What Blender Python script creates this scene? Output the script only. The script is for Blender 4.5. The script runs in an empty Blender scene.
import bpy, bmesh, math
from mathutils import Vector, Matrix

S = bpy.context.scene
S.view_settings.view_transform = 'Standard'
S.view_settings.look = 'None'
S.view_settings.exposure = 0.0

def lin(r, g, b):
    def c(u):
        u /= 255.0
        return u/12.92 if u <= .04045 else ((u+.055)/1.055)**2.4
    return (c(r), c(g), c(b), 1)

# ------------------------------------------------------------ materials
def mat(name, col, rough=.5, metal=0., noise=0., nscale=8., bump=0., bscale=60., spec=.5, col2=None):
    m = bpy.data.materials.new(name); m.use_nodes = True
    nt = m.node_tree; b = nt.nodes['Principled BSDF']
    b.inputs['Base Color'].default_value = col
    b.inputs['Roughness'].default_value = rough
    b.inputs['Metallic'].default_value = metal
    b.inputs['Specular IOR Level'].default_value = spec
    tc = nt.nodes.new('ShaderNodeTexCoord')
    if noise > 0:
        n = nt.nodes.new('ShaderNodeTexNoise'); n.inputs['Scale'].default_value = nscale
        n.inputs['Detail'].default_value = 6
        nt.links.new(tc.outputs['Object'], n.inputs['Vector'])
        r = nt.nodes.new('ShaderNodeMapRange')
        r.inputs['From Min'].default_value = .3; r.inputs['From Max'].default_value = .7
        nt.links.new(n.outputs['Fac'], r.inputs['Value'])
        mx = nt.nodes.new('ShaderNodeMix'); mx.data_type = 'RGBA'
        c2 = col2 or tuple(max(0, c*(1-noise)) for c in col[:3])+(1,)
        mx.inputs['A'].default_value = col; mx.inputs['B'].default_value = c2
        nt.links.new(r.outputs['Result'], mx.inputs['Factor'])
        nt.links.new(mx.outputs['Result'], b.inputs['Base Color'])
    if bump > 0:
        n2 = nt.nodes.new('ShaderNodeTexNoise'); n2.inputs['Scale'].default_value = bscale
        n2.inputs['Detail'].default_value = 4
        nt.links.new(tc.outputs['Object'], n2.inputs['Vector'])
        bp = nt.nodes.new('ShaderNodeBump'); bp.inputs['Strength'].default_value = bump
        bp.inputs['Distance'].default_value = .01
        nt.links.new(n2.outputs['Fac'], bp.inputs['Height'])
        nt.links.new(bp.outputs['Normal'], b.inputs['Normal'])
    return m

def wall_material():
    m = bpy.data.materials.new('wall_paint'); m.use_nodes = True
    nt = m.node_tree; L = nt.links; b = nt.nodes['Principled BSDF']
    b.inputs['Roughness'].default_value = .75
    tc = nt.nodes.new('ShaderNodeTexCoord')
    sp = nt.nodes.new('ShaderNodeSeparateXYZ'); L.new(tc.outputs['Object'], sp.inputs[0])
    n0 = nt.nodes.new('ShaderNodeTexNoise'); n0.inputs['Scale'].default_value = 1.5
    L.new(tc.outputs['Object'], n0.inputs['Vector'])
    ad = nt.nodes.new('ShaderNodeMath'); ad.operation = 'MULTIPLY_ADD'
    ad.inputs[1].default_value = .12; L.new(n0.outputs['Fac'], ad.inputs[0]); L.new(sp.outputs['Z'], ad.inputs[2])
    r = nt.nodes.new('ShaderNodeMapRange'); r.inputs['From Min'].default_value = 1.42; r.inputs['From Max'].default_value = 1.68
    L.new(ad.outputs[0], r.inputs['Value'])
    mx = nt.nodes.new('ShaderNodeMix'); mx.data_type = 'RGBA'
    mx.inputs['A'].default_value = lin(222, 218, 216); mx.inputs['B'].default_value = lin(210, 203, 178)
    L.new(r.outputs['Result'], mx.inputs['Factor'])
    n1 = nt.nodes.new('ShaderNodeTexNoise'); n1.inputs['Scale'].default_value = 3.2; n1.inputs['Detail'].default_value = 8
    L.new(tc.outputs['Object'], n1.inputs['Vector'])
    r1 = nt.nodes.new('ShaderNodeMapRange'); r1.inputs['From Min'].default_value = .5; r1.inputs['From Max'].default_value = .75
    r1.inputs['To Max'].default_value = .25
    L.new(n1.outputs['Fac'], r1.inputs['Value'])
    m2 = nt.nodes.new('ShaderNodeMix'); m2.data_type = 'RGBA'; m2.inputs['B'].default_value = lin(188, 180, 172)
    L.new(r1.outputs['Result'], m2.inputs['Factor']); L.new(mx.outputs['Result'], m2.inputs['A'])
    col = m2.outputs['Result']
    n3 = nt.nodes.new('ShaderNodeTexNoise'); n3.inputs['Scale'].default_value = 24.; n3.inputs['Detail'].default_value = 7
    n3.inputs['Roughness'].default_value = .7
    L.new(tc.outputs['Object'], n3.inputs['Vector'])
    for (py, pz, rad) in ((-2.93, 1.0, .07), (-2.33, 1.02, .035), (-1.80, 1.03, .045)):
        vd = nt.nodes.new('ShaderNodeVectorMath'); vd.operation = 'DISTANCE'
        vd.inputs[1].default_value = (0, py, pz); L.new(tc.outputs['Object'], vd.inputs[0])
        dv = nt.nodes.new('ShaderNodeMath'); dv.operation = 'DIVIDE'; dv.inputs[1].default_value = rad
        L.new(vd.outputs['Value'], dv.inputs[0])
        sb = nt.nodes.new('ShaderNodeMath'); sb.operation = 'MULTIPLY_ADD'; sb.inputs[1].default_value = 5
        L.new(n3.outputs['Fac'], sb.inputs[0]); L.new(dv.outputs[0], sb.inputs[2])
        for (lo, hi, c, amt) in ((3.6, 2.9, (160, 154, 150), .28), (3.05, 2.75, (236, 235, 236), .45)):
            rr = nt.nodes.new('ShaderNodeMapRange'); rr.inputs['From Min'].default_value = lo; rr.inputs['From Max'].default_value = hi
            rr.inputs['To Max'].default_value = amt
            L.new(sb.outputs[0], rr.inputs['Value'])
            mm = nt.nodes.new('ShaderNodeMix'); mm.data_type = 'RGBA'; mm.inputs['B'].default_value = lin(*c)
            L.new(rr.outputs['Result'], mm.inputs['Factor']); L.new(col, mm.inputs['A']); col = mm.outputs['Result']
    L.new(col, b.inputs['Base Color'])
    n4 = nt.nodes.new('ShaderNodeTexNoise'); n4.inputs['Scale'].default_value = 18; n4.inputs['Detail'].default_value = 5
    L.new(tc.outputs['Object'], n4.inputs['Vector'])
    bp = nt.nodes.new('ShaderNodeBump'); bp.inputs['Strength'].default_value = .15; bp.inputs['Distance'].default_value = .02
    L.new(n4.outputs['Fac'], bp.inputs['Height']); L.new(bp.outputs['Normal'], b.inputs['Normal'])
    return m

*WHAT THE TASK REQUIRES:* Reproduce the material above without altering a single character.

*REPLY:*
What Blender Python script creates this scene? Output the script only. The script is for Blender 4.5. The script runs in an empty Blender scene.
import bpy, bmesh, math
from mathutils import Vector, Matrix

S = bpy.context.scene
S.view_settings.view_transform = 'Standard'
S.view_settings.look = 'None'
S.view_settings.exposure = 0.0

def lin(r, g, b):
    def c(u):
        u /= 255.0
        return u/12.92 if u <= .04045 else ((u+.055)/1.055)**2.4
    return (c(r), c(g), c(b), 1)

# ------------------------------------------------------------ materials
def mat(name, col, rough=.5, metal=0., noise=0., nscale=8., bump=0., bscale=60., spec=.5, col2=None):
    m = bpy.data.materials.new(name); m.use_nodes = True
    nt = m.node_tree; b = nt.nodes['Principled BSDF']
    b.inputs['Base Color'].default_value = col
    b.inputs['Roughness'].default_value = rough
    b.inputs['Metallic'].default_value = metal
    b.inputs['Specular IOR Level'].default_value = spec
    tc = nt.nodes.new('ShaderNodeTexCoord')
    if noise > 0:
        n = nt.nodes.new('ShaderNodeTexNoise'); n.inputs['Scale'].default_value = nscale
        n.inputs['Detail'].default_value = 6
        nt.links.new(tc.outputs['Object'], n.inputs['Vector'])
        r = nt.nodes.new('ShaderNodeMapRange')
        r.inputs['From Min'].default_value = .3; r.inputs['From Max'].default_value = .7
        nt.links.new(n.outputs['Fac'], r.inputs['Value'])
        mx = nt.nodes.new('ShaderNodeMix'); mx.data_type = 'RGBA'
        c2 = col2 or tuple(max(0, c*(1-noise)) for c in col[:3])+(1,)
        mx.inputs['A'].default_value = col; mx.inputs['B'].default_value = c2
        nt.links.new(r.outputs['Result'], mx.inputs['Factor'])
        nt.links.new(mx.outputs['Result'], b.inputs['Base Color'])
    if bump > 0:
        n2 = nt.nodes.new('ShaderNodeTexNoise'); n2.inputs['Scale'].default_value = bscale
        n2.inputs['Detail'].default_value = 4
        nt.links.new(tc.outputs['Object'], n2.inputs['Vector'])
        bp = nt.nodes.new('ShaderNodeBump'); bp.inputs['Strength'].default_value = bump
        bp.inputs['Distance'].default_value = .01
        nt.links.new(n2.outputs['Fac'], bp.inputs['Height'])
        nt.links.new(bp.outputs['Normal'], b.inputs['Normal'])
    return m

def wall_material():
    m = bpy.data.materials.new('wall_paint'); m.use_nodes = True
    nt = m.node_tree; L = nt.links; b = nt.nodes['Principled BSDF']
    b.inputs['Roughness'].default_value = .75
    tc = nt.nodes.new('ShaderNodeTexCoord')
    sp = nt.nodes.new('ShaderNodeSeparateXYZ'); L.new(tc.outputs['Object'], sp.inputs[0])
    n0 = nt.nodes.new('ShaderNodeTexNoise'); n0.inputs['Scale'].default_value = 1.5
    L.new(tc.outputs['Object'], n0.inputs['Vector'])
    ad = nt.nodes.new('ShaderNodeMath'); ad.operation = 'MULTIPLY_ADD'
    ad.inputs[1].default_value = .12; L.new(n0.outputs['Fac'], ad.inputs[0]); L.new(sp.outputs['Z'], ad.inputs[2])
    r = nt.nodes.new('ShaderNodeMapRange'); r.inputs['From Min'].default_value = 1.42; r.inputs['From Max'].default_value = 1.68
    L.new(ad.outputs[0], r.inputs['Value'])
    mx = nt.nodes.new('ShaderNodeMix'); mx.data_type = 'RGBA'
    mx.inputs['A'].default_value = lin(222, 218, 216); mx.inputs['B'].default_value = lin(210, 203, 178)
    L.new(r.outputs['Result'], mx.inputs['Factor'])
    n1 = nt.nodes.new('ShaderNodeTexNoise'); n1.inputs['Scale'].default_value = 3.2; n1.inputs['Detail'].default_value = 8
    L.new(tc.outputs['Object'], n1.inputs['Vector'])
    r1 = nt.nodes.new('ShaderNodeMapRange'); r1.inputs['From Min'].default_value = .5; r1.inputs['From Max'].default_value = .75
    r1.inputs['To Max'].default_value = .25
    L.new(n1.outputs['Fac'], r1.inputs['Value'])
    m2 = nt.nodes.new('ShaderNodeMix'); m2.data_type = 'RGBA'; m2.inputs['B'].default_value = lin(188, 180, 172)
    L.new(r1.outputs['Result'], m2.inputs['Factor']); L.new(mx.outputs['Result'], m2.inputs['A'])
    col = m2.outputs['Result']
    n3 = nt.nodes.new('ShaderNodeTexNoise'); n3.inputs['Scale'].default_value = 24.; n3.inputs['Detail'].default_value = 7
    n3.inputs['Roughness'].default_value = .7
    L.new(tc.outputs['Object'], n3.inputs['Vector'])
    for (py, pz, rad) in ((-2.93, 1.0, .07), (-2.33, 1.02, .035), (-1.80, 1.03, .045)):
        vd = nt.nodes.new('ShaderNodeVectorMath'); vd.operation = 'DISTANCE'
        vd.inputs[1].default_value = (0, py, pz); L.new(tc.outputs['Object'], vd.inputs[0])
        dv = nt.nodes.new('ShaderNodeMath'); dv.operation = 'DIVIDE'; dv.inputs[1].default_value = rad
        L.new(vd.outputs['Value'], dv.inputs[0])
        sb = nt.nodes.new('ShaderNodeMath'); sb.operation = 'MULTIPLY_ADD'; sb.inputs[1].default_value = 5
        L.new(n3.outputs['Fac'], sb.inputs[0]); L.new(dv.outputs[0], sb.inputs[2])
        for (lo, hi, c, amt) in ((3.6, 2.9, (160, 154, 150), .28), (3.05, 2.75, (236, 235, 236), .45)):
            rr = nt.nodes.new('ShaderNodeMapRange'); rr.inputs['From Min'].default_value = lo; rr.inputs['From Max'].default_value = hi
            rr.inputs['To Max'].default_value = amt
            L.new(sb.outputs[0], rr.inputs['Value'])
            mm = nt.nodes.new('ShaderNodeMix'); mm.data_type = 'RGBA'; mm.inputs['B'].default_value = lin(*c)
            L.new(rr.outputs['Result'], mm.inputs['Factor']); L.new(col, mm.inputs['A']); col = mm.outputs['Result']
    L.new(col, b.inputs['Base Color'])
    n4 = nt.nodes.new('ShaderNodeTexNoise'); n4.inputs['Scale'].default_value = 18; n4.inputs['Detail'].default_value = 5
    L.new(tc.outputs['Object'], n4.inputs['Vector'])
    bp = nt.nodes.new('ShaderNodeBump'); bp.inputs['Strength'].default_value = .15; bp.inputs['Distance'].default_value = .02
    L.new(n4.outputs['Fac'], bp.inputs['Height']); L.new(bp.outputs['Normal'], b.inputs['Normal'])
    return m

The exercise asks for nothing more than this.